* **Aim**: Set the following entries down again exactly, line by line.

[Scene modeling code data]
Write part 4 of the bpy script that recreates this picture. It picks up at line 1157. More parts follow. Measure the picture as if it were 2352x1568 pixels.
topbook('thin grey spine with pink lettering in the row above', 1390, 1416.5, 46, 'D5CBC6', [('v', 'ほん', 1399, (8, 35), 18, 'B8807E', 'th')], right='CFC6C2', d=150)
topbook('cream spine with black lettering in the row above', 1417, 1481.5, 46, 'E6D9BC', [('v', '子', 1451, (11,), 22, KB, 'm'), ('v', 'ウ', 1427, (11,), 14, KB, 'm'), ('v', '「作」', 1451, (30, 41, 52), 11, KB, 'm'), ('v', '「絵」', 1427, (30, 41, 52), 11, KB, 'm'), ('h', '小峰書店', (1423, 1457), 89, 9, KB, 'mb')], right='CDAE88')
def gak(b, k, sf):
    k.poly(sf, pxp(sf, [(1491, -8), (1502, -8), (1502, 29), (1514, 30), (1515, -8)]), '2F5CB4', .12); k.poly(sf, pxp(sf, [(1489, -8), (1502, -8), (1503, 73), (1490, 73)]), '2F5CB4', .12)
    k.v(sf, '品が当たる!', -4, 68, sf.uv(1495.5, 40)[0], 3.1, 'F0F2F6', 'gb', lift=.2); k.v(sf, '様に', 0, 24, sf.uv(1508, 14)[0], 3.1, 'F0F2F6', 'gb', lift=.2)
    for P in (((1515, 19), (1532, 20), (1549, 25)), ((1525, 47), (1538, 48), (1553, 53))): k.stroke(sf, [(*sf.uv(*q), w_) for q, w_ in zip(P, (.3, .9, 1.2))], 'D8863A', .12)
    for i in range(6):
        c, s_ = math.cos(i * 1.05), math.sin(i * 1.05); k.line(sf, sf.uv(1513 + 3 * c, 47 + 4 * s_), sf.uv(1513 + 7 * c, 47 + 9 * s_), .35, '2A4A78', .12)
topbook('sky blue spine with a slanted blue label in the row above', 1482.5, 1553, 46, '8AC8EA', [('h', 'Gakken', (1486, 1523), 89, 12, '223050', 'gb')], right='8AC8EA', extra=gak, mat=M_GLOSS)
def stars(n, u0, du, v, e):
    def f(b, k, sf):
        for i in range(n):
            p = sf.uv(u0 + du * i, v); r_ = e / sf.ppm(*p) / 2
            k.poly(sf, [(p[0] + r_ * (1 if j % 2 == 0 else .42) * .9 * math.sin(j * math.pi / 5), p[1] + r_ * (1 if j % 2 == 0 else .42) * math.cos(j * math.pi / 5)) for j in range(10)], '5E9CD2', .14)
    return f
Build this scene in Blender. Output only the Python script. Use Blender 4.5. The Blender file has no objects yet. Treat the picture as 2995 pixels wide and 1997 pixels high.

* **Response below**:
Write part 4 of the bpy script that recreates this picture. It picks up at line 1157. More parts follow. Measure the picture as if it were 2352x1568 pixels.
topbook('thin grey spine with pink lettering in the row above', 1390, 1416.5, 46, 'D5CBC6', [('v', 'ほん', 1399, (8, 35), 18, 'B8807E', 'th')], right='CFC6C2', d=150)
topbook('cream spine with black lettering in the row above', 1417, 1481.5, 46, 'E6D9BC', [('v', '子', 1451, (11,), 22, KB, 'm'), ('v', 'ウ', 1427, (11,), 14, KB, 'm'), ('v', '「作」', 1451, (30, 41, 52), 11, KB, 'm'), ('v', '「絵」', 1427, (30, 41, 52), 11, KB, 'm'), ('h', '小峰書店', (1423, 1457), 89, 9, KB, 'mb')], right='CDAE88')
def gak(b, k, sf):
    k.poly(sf, pxp(sf, [(1491, -8), (1502, -8), (1502, 29), (1514, 30), (1515, -8)]), '2F5CB4', .12); k.poly(sf, pxp(sf, [(1489, -8), (1502, -8), (1503, 73), (1490, 73)]), '2F5CB4', .12)
    k.v(sf, '品が当たる!', -4, 68, sf.uv(1495.5, 40)[0], 3.1, 'F0F2F6', 'gb', lift=.2); k.v(sf, '様に', 0, 24, sf.uv(1508, 14)[0], 3.1, 'F0F2F6', 'gb', lift=.2)
    for P in (((1515, 19), (1532, 20), (1549, 25)), ((1525, 47), (1538, 48), (1553, 53))): k.stroke(sf, [(*sf.uv(*q), w_) for q, w_ in zip(P, (.3, .9, 1.2))], 'D8863A', .12)
    for i in range(6):
        c, s_ = math.cos(i * 1.05), math.sin(i * 1.05); k.line(sf, sf.uv(1513 + 3 * c, 47 + 4 * s_), sf.uv(1513 + 7 * c, 47 + 9 * s_), .35, '2A4A78', .12)
topbook('sky blue spine with a slanted blue label in the row above', 1482.5, 1553, 46, '8AC8EA', [('h', 'Gakken', (1486, 1523), 89, 12, '223050', 'gb')], right='8AC8EA', extra=gak, mat=M_GLOSS)
def stars(n, u0, du, v, e):
    def f(b, k, sf):
        for i in range(n):
            p = sf.uv(u0 + du * i, v); r_ = e / sf.ppm(*p) / 2
            k.poly(sf, [(p[0] + r_ * (1 if j % 2 == 0 else .42) * .9 * math.sin(j * math.pi / 5), p[1] + r_ * (1 if j % 2 == 0 else .42) * math.cos(j * math.pi / 5)) for j in range(10)], '5E9CD2', .14)
    return f
Build this scene in Blender. Output only the Python script. Use Blender 4.5. The Blender file has no objects yet. Treat the picture as 2995 pixels wide and 1997 pixels high.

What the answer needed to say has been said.